The Dharma is direct and precise, leading us to a state of realization that is beyond the delusion in which we spend most of our time.

By Daniel Scharpenburg

The path of Buddhism is called the Dharma, and it is a method for saving ourselves.

I don’t mean that as a trite platitude. The Dharma will save you, not save your soul from damnation. As Buddhists, we don’t believe in salvation in that sense. The Dharma will save you from yourself. It will save you from your own greed and delusion. It will save you from that feeling that you are hopeless or broken or weak.

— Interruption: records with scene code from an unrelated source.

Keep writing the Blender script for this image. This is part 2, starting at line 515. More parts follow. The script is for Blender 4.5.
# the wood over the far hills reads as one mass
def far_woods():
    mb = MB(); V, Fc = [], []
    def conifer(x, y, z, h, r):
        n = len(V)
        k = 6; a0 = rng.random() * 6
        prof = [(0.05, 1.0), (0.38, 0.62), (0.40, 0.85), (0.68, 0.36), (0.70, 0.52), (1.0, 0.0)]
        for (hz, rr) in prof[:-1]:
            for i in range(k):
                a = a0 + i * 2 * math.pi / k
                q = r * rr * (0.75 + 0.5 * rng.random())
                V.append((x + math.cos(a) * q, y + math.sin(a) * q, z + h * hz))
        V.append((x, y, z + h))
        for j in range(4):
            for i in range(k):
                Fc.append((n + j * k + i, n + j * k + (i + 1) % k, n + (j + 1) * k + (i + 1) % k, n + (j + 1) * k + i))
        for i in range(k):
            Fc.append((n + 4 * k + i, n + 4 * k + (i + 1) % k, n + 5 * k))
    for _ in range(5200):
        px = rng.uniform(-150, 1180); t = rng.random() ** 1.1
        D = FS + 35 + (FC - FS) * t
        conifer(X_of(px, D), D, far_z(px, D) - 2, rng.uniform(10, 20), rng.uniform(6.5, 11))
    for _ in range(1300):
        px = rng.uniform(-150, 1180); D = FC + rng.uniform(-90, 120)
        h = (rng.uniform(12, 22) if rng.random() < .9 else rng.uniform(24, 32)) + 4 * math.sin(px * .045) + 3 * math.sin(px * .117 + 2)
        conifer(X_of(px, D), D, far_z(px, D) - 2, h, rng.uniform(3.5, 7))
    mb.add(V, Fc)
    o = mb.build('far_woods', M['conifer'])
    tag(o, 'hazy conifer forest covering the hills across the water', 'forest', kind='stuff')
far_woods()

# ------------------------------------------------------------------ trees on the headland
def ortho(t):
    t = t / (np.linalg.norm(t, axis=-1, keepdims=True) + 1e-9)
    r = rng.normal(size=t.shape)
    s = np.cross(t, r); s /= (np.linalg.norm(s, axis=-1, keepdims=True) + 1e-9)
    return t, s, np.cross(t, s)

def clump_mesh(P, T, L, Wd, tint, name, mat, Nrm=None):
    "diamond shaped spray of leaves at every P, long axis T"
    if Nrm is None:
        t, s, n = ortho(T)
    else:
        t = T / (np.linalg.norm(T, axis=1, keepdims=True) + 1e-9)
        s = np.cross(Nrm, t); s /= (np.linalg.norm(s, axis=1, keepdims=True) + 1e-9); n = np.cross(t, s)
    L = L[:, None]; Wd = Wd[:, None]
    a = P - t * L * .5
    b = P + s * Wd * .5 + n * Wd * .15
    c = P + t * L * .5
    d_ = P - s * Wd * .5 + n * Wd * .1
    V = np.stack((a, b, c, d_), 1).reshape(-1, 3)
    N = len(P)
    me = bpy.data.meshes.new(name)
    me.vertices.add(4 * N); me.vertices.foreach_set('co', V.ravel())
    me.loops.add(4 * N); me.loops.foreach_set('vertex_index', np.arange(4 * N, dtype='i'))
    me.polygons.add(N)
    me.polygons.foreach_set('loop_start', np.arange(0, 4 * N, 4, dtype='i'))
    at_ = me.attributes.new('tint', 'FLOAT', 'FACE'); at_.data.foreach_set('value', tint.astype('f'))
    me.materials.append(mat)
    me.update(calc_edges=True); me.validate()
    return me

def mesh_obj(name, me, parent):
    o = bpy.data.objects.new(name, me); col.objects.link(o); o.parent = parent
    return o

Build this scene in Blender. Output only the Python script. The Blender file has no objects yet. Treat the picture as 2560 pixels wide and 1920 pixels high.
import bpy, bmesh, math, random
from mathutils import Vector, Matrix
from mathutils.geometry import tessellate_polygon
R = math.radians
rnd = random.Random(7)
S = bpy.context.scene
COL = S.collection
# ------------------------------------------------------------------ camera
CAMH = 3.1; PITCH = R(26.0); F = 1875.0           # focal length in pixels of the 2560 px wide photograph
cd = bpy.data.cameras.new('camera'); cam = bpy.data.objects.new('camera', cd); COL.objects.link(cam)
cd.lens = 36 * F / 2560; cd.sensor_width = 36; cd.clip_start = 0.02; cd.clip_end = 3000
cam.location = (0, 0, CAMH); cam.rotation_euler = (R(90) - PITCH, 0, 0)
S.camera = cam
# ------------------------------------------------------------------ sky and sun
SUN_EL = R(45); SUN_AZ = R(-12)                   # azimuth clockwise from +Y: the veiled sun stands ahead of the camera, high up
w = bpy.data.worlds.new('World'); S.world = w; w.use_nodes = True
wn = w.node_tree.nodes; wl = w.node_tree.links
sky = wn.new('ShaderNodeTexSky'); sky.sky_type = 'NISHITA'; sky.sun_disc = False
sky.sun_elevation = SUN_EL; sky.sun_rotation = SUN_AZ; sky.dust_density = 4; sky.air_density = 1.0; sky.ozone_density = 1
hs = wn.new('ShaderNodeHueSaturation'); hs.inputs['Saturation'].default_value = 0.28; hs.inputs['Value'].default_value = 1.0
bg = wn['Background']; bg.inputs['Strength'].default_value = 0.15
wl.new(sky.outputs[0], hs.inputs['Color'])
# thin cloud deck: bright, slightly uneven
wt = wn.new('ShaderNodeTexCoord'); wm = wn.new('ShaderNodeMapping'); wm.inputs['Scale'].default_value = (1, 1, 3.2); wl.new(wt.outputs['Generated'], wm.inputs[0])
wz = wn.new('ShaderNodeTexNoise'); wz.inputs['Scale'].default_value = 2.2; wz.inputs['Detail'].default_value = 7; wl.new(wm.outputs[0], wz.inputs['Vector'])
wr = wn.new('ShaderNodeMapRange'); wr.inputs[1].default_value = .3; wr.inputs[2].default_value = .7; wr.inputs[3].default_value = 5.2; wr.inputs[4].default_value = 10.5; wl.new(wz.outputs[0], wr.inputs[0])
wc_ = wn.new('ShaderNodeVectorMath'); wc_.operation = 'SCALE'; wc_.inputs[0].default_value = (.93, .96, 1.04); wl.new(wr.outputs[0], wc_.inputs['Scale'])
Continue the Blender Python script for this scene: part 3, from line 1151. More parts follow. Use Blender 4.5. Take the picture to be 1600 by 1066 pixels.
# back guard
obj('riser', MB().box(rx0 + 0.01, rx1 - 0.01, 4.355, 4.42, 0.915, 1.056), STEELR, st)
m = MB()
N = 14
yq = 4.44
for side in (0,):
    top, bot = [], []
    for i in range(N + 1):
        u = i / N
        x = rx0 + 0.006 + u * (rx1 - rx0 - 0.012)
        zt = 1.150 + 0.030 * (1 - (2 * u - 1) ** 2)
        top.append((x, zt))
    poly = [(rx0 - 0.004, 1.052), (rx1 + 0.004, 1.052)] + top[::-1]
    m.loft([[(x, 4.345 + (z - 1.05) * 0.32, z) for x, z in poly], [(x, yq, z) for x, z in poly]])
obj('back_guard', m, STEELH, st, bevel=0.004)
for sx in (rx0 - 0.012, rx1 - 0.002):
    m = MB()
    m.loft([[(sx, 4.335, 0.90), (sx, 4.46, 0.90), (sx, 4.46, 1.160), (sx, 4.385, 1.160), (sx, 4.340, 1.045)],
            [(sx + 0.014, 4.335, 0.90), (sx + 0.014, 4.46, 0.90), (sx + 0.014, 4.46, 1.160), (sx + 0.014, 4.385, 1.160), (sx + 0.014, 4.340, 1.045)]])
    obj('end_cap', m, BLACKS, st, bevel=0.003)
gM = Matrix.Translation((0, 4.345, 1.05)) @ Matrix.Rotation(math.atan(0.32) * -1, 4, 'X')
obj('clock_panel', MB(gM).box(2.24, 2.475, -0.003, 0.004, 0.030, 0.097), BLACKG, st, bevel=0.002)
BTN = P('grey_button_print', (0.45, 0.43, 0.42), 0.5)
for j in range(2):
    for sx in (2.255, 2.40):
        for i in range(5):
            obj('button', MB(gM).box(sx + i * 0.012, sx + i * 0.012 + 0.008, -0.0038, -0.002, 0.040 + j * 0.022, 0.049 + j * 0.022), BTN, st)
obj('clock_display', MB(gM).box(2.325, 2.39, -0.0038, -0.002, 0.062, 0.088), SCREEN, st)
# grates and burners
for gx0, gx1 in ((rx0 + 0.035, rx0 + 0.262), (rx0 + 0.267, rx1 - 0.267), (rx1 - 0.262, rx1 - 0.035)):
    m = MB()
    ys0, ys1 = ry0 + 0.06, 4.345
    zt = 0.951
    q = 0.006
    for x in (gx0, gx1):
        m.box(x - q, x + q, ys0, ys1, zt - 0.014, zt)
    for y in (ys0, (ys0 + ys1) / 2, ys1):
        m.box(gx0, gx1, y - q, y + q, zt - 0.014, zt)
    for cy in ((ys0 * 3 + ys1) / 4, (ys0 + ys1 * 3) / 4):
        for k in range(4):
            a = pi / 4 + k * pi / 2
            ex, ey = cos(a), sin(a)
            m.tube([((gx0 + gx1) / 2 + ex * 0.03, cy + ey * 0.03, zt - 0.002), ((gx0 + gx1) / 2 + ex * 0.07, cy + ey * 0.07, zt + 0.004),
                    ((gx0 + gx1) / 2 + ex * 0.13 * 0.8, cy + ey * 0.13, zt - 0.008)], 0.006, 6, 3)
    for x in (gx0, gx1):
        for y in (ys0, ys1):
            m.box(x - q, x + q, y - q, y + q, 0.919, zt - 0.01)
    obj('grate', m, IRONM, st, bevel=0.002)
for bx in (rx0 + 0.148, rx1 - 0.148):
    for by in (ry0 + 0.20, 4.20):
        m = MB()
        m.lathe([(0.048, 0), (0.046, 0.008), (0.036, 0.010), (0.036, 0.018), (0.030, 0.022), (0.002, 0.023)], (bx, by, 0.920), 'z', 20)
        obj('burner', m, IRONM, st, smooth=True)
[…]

The Dharma is direct and precise, leading us to a state of realization that is beyond the delusion in which we spend most of our time. Practicing the Dharma is nothing less than the highest human aspiration. We are trying to attain enlightenment and transcend our egoic self.

We use mind training to work on our poisons—these are the things that hold up back from our potential. Greed, hatred, and delusion are the things that feed our ignorance and keep us mired in suffering.

We also work on transcending our habitual patterns or old ways of thinking that are with us all the time, such as the preconceptions and baggage that we all carry that prevent us from seeing things as they really are. We aim to understand our own minds, and how to accept what’s around us instead of rejecting it.

There is a truth about life that the Buddha realized and we need to realize it too. The truth is that life is painful with occasional moments of pleasure. The Dharma shows us that we can have a healthier relationship to that pain. We can experience it without letting it overcome us.

We can get out of this ocean of suffering.

Enlightenment is like seeing the sun, and it’s something you can do. It’s something we all can do. The most important thing about the Buddha’s life is that he was an ordinary person, just like us. He wasn’t some kind of god or spirit. Because of that we can aspire to do what he did.

You can do it. In fact, no one else can do it for you. It’s up to you to experience reality as it is.